Mon, Jul 26, 2004 - Page 5 News List

Crowds bid fiery farewell to princess at cremation in Bali


It was a painstakingly prepared farewell to a much-loved and revered 94-year-old princess. The end of an era. A spectacular ceremony whose grandeur, pomp and pageantry will never be seen again.

Such were three of the descriptions of Saturday's dramatic cremation in Bali's cultural capital, Ubud, of the island's last active royal, Tjokorda Istri Muter. The remains of her relatives were cremated at the same time.

Tens of thousands of people -- standing 25 deep in places -- lined the half-mile route of the royal procession from the palace where Tjokorda Muter's family had ruled for generations until first the Dutch colonialists and after independence the Indonesian government stripped them of their formal powers.

Tjokorda Muter's corpse was strapped two-thirds of the way up an ornately decorated 22m, nine-roofed pagoda-style funeral tower complete with two huge wings attached to either side.

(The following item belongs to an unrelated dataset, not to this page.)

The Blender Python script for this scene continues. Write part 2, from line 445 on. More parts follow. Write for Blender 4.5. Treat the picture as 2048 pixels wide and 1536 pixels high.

Preceding it was a 5m dragon, a 6m wooden black-and-gold bull into which the body would be transferred for the cremation, several gamelan orchestras and two young family members carrying holy water.

Such was the weight of everything that almost 5,000 pallbearers were needed. Electricity and phone cables and overhanging branches had been cleared from along the roads so the cortege could pass unhindered.

Tjokorda Muter's ceremony was so grand because she was dearly loved and one of twins of different sexes. While such twins born to commoners are considered almost a curse on the predominantly Hindu island and, until recently were separated, they are considered a great blessings if born into a royal family.

In honor of this, she was the first female member of the family to be given a dragon as part of her cremation.

"She was born special and lived a very special life," said her son, Tjokorda Gde Agung Su-yasa. "She loved to help people. She did whatever she could, regardless of how low their caste was or how insignificant their clan."

Evidence of this could be found everywhere. Wayan Juri, a village chief from the eastern tip of Bali, was typical. He had spent much of the previous two weeks crouched in a corner of the palace where the body lay in state.

His job was to keep the sandalwood-and-spice incense burn-ing constantly. "If she can keep smelling such sweet scents as these, her body and spirit will remain calm," he said. "Many years ago the princess arranged for her son to employ my son. This is how I am repaying my debt."

After the spectacle of the procession, the cremation was curiously low-key. To the accompaniment of sporadic gam- elan music, Tjokorda Muter's body was placed in the bull, the dragon placed next to her, and clothes, coins, food, flowers and decorations placed on top of the body. Priests said a blessing as the edifice was set on fire.

"This might seem an anticlimax, an unusual way to end things," said Tjokorda Suyasa afterward. 'But the family had said their final prayers last night. There was no need for anything else. The cremation itself and the journey of her spirit are what's important.